Development guidelines

You could be fixing a typo somewhere or churning out an entirely new feature - all of it is welcome. There are, however, certain guidelines we’d like for contributors to follow.

Commit messages guidelines

Commit messages are code themselves. They document the changes being and should be well explained. With that in mind, here’s an example of a good commit:

  1. main.go: move config parsing to config.go
  2. Configuration parsing should be in its own file as main.go was
  3. getting quite large.
  4. Closes https://gitlab.com/commento/commento/issues/42

This shortlog straight away tells us several things: we’re making this change in main.go, this change is moving code out of main.go into config.go, and the code being moved out is the configuration parsing part.

Here’s an example of a bad commit shortlog:

  1. Fix tests

This doesn’t tell us much apart from the fact that the commit is fixing tests. Which file’s tests are being fixed? Which individual test is being changed? What was wrong before? Why is the new behavior the correct one?

The rules
  • Each commit should be atomic: a commit must do one thing only. If a change has multiple logically different segments, each should probably be in its own commit.

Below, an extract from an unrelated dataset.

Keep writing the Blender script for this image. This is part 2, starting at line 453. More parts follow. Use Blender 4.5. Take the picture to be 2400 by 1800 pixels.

  • The commit shortlog must be of the form context: description (all lower case), where context is the filename or the directory being changed. For example, if you’re making a change to main.go, the shortlog must be prefixed with it. If your change spans several files and directories, it’s up to you; use something logical.

  • The commit shortlog should be in imperative mood. For example, use “main.go: Move config…” instead of “main.go: Moved config…”, as if you’re giving orders to the codebase to change its behaviour.

  • Try to limit the commit shortlog and body to under 50 and 72 characters in length, respectively. Feel free to be as descriptive as possible in the commit body by wrapping your text and using multiple lines and paragraphs.